China seeks ways to turn green into gold
People's Daily Online by Gao Yinan, March 24, 2014 Adjust font size:
Smog, contaminated water, poisoned foods and ecological deterioration are not the price China has to pay for economic development.
Liu Shijin, deputy head of the Development Research Center (DRC) of the State Council addressed Chinese and international audience on China’s efforts on green growth, at the seminar on March 21, which aims to send the message that green development can be a new source of national wealth and economic development can be achieved without sacrificing the valuable environment.
"China should reassess the costs of economic growth and let the market play a decisive role in protecting the environment and promote greener growth," he said.
Liu focused on the need for creating incentives to facilitate industrial innovation and greener economic growth to deal with environmental challenges in China, saying: "China is undergoing a transition of economic growth. As China's economic growth is decelerating, its economic structure is approaching a turning point."
"Behind green growth is the notion that there is a way to push growth while still maintaining the fundamental pathways to sustainable development," said Howard Bamsey, Director-General of the Seoul-based Global Green Growth Institute.
Bamsey stressed that green wealth cannot be fully understood in the thinking of traditional industrialization mode. Instead, in the new model for growth, economics that underpins growth plans takes into account all of the issues that until now economics has regarded as external and to be ignored.

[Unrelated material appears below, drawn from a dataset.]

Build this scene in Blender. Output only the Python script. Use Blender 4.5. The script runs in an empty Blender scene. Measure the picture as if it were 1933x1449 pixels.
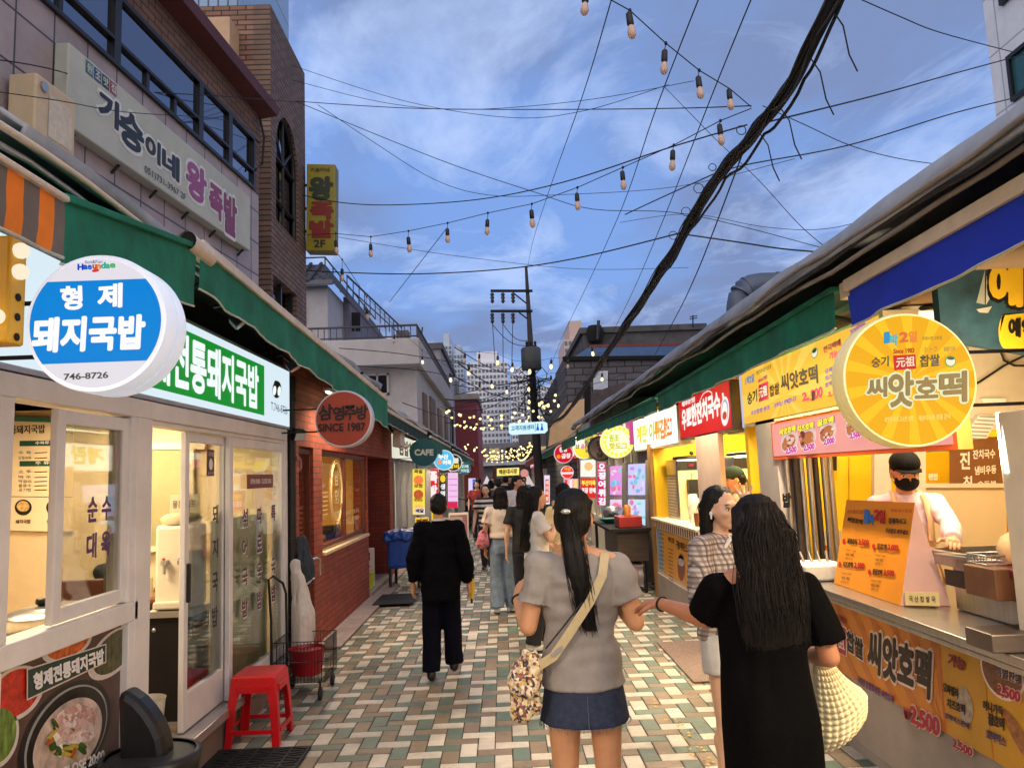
import bpy, bmesh, math, random
from mathutils import Vector as V, Matrix, noise
R = math.radians
rnd = random.Random(7)
SC = bpy.context.scene
COL = SC.collection
               # camera
PW, PH, FOC, CAMH = 1933.0, 1449.0, 1450.0, 1.75
VPX, VPY, ROLL = 948.0, 896.0, 0.037
def ray0(px, py): return V(((px - PW / 2) / FOC, -(py - PH / 2) / FOC, -1.0))
_y = ray0(VPX, VPY).normalized()
_u = V((-math.sin(ROLL), math.cos(ROLL), 0)); _u = (_u - _y * (_u @ _y)).normalized()
_x = _y.cross(_u)
RM = Matrix((_x, _y, _u))
CAMP = V((0, 0, CAMH))
def ray(px, py): return RM @ ray0(px, py)
def onX(px, py, x): d = ray(px, py); return CAMP + d * (x / d.x)
def onY(px, py, y): d = ray(px, py); return CAMP + d * (y / d.y)
def onZ(px, py, z): d = ray(px, py); return CAMP + d * ((z - CAMH) / d.z)
cd = bpy.data.cameras.new('camera'); cam = bpy.data.objects.new('camera', cd); COL.objects.link(cam)
cd.sensor_width = 36; cd.lens = FOC / PW * 36; cd.clip_start = 0.05; cd.clip_end = 3000
cam.matrix_world = Matrix.Translation(CAMP) @ RM.to_4x4()
SC.camera = cam
EXPO = 0.9
               # sky, light, exposure
SUN_EL, SUN_ROT = R(6), R(205)
w = bpy.data.worlds.new('World'); SC.world = w; w.use_nodes = True
nt = w.node_tree; bg = nt.nodes['Background']
sky = nt.nodes.new('ShaderNodeTexSky'); sky.sky_type = 'NISHITA'; sky.sun_disc = False
sky.sun_elevation = SUN_EL; sky.sun_rotation = SUN_ROT; sky.air_density = 1.0; sky.dust_density = 0.3; sky.ozone_density = 3.0
def wn(t, **k):
 n = nt.nodes.new(t)
 for a, b in k.items(): setattr(n, a, b)
 return n
def wm(op, a, b=None):
 n = wn('ShaderNodeMath', operation=op)
 for i, v in enumerate((a, b)):
  if v is None: continue
  if isinstance(v, (int, float)): n.inputs[i].default_value = v
  else: nt.links.new(v, n.inputs[i])
 return n.outputs[0]
tc = wn('ShaderNodeTexCoord'); sep = wn('ShaderNodeSeparateXYZ'); nt.links.new(tc.outputs['Generated'], sep.inputs[0])
zc = wm('ADD', wm('MAXIMUM', sep.outputs[2], 0.0), 0.10)
cmb = wn('ShaderNodeCombineXYZ'); nt.links.new(wm('DIVIDE', sep.outputs[0], zc), cmb.inputs[0]); nt.links.new(wm('DIVIDE', sep.outputs[1], zc), cmb.inputs[1])
mp = wn('ShaderNodeMapping'); mp.inputs['Scale'].default_value = (1.0, 0.75, 1); mp.inputs['Rotation'].default_value = (0, 0, R(35)); mp.inputs['Location'].default_value = (2.3, 5.1, 0)
nt.links.new(cmb.outputs[0], mp.inputs[0])
n1 = wn('ShaderNodeTexNoise'); n1.inputs['Scale'].default_value = 2.1; n1.inputs['Detail'].default_value = 8; n1.inputs['Roughness'].default_value = 0.62; n1.inputs['Distortion'].default_value = 0.5
n2 = wn('ShaderNodeTexNoise'); n2.inputs['Scale'].default_value = 1.15; n2.inputs['Detail'].default_value = 5; n2.inputs['Roughness'].default_value = 0.5
nt.links.new(mp.outputs[0], n1.inputs['Vector']); nt.links.new(mp.outputs[0], n2.inputs['Vector'])
def wramp(src, stops):
 n = wn('ShaderNodeValToRGB'); nt.links.new(src, n.inputs[0])
 e = n.color_ramp.elements
 while len(e) < len(stops): e.new(0.5)
 for k, (p, c) in zip(e, stops): k.position = p; k.color = (*c, 1)
 return n
def wmix(fac, a, b):
 n = wn('ShaderNodeMix', data_type='RGBA')
 for s, v in ((0, fac), (6, a), (7, b)):
  if isinstance(v, (int, float)): n.inputs[s].default_value = v
  elif isinstance(v, tuple): n.inputs[s].default_value = (*v, 1)
  else: nt.links.new(v, n.inputs[s])
 return n.outputs[2]
SKYGAIN = 1.0
f1 = wramp(n1.outputs['Fac'], [(0.48, (0, 0, 0)), (0.66, (1, 1, 1))])
f2 = wramp(n2.outputs['Fac'], [(0.42, (0, 0, 0)), (0.58, (1, 1, 1))])
clear = wmix(0.86, sky.outputs[0], (1.45, 2.5, 5.4))
grey = wmix(wm('MULTIPLY', f2.outputs[0], 0.95), clear, (1.3, 1.78, 3.2))
white = wmix(wm('MULTIPLY', f1.outputs[0], 0.66), grey, (3.5, 4.4, 6.6))
back_fill = wn('ShaderNodeMapRange'); back_fill.inputs[1].default_value = 0.42; back_fill.inputs[2].default_value = -0.7; back_fill.inputs[4].default_value = 0.9; nt.links.new(sep.outputs[1], back_fill.inputs[0])   # fill glow added to the unseen sky behind the camera
white = wmix(back_fill.outputs[0], white, (9.5, 8.6, 8.4))
nt.links.new(white, bg.inputs[0]); bg.inputs[1].default_value = 0.088
sl = bpy.data.lights.new('sun', 'SUN'); so = bpy.data.objects.new('sun', sl); COL.objects.link(so)
sl.energy = 0.12; sl.angle = R(20); sl.color = (1.0, 0.93, 0.85)
so.rotation_euler = (R(90) - SUN_EL, 0, math.pi - SUN_ROT)
vs = SC.view_settings; vs.view_transform = 'Standard'; vs.look = 'None'; vs.gamma = 1.0; vs.use_curve_mapping = False; vs.exposure = EXPO
cy = SC.cycles; cy.use_denoising = True; cy.max_bounces = 6; cy.diffuse_bounces = 3; cy.glossy_bounces = 3; cy.transmission_bounces = 5; cy.transparent_max_bounces = 8
cy.sample_clamp_indirect = 6.0; cy.caustics_reflective = False; cy.caustics_refractive = False
               # materials
lerp = lambda a, c, u: a + (c - a) * u
def lin(c):
 c /= 255.0
 return c / 12.92 if c <= 0.04045 else ((c + 0.055) / 1.055) ** 2.4
def S(r, g=None, b=None):
 if g is None: r, g, b = r
 return (lin(r), lin(g), lin(b))
MATS = {}
def newmat(name):
 m = bpy.data.materials.new(name); m.use_nodes = True
 return m, m.node_tree, m.node_tree.nodes['Principled BSDF']
def node(t, typ, **k):
 n = t.nodes.new(typ)
 for a, b in k.items():
  if a in n.inputs: n.inputs[a].default_value = b
  else: setattr(n, a, b)
 return n
def mixc(t, fac, a, b, blend='MIX'):
 n = t.nodes.new('ShaderNodeMix'); n.data_type = 'RGBA'; n.blend_type = blend
 for s, v in ((0, fac), (6, a), (7, b)):
  if isinstance(v, (int, float)): n.inputs[s].default_value = v
  elif isinstance(v, tuple): n.inputs[s].default_value = (*v[:3], 1)
  else: t.links.new(v, n.inputs[s])
 return n.outputs[2]
def mat(name, col, rough=0.6, metal=0.0, var=0.15, vs=6.0, bump=0.0, bs=60.0, emit=0.0, ecol=None, spec=0.5, stretch=None, dirt=0.0):
 if name in MATS: return MATS[name]
 m, t, p = newmat(name)
 tcn = t.nodes.new('ShaderNodeTexCoord'); vec = tcn.outputs['Object']
 if stretch:
  mpn = t.nodes.new('ShaderNodeMapping'); mpn.inputs['Scale'].default_value = stretch; t.links.new(vec, mpn.inputs[0]); vec = mpn.outputs[0]
 c = col
 if var:
  nz = node(t, 'ShaderNodeTexNoise', Scale=vs, Detail=5.0, Roughness=0.6); t.links.new(vec, nz.inputs['Vector'])
  mr = node(t, 'ShaderNodeMapRange'); mr.inputs[1].default_value = 0.3; mr.inputs[2].default_value = 0.7; t.links.new(nz.outputs['Fac'], mr.inputs[0])
  c = mixc(t, mr.outputs[0], tuple(x * (1 - var) for x in col), tuple(min(1, x * (1 + var)) for x in col))
 if dirt:
  nd = node(t, 'ShaderNodeTexNoise', Scale=1.3, Detail=8.0, Roughness=0.7); t.links.new(tcn.outputs['Object'], nd.inputs['Vector'])
  rr = node(t, 'ShaderNodeMapRange'); rr.inputs[1].default_value = 0.48; rr.inputs[2].default_value = 0.75; rr.inputs[4].default_value = dirt; t.links.new(nd.outputs['Fac'], rr.inputs[0])
  c = mixc(t, rr.outputs[0], c, tuple(x * 0.35 for x in col))
 if isinstance(c, tuple): p.inputs['Base Color'].default_value = (*c, 1)
 else: t.links.new(c, p.inputs['Base Color'])
 p.inputs['Roughness'].default_value = rough; p.inputs['Metallic'].default_value = metal; p.inputs['Specular IOR Level'].default_value = spec
 if emit:
  p.inputs['Emission Color'].default_value = (*(ecol or col), 1); p.inputs['Emission Strength'].default_value = emit
 if bump:
  nb = node(t, 'ShaderNodeTexNoise', Scale=bs, Detail=4.0); t.links.new(vec, nb.inputs['Vector'])
  bn = node(t, 'ShaderNodeBump', Strength=bump, Distance=0.01); t.links.new(nb.outputs['Fac'], bn.inputs['Height']); t.links.new(bn.outputs[0], p.inputs['Normal'])
 MATS[name] = m
 return m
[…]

"China's energy intensity is much higher than that of developed countries, and the world's second largest economy has great potential to tap in reducing its energy intensity. The government can provide tax and financial incentives to help companies develop a circular economy," said Wang Xuejun of Peking University.
Although introducing the circular economy approach initially imposes increased costs and often requires substantial investments from both government and private entities, many of the circular economy solutions also turn out to be economically advantageous when the costs of environmental externalities that are avoided are fully taken into account.
The legislation, policies, and pilot programs already in place demonstrate the potential of circular economy to make a real difference.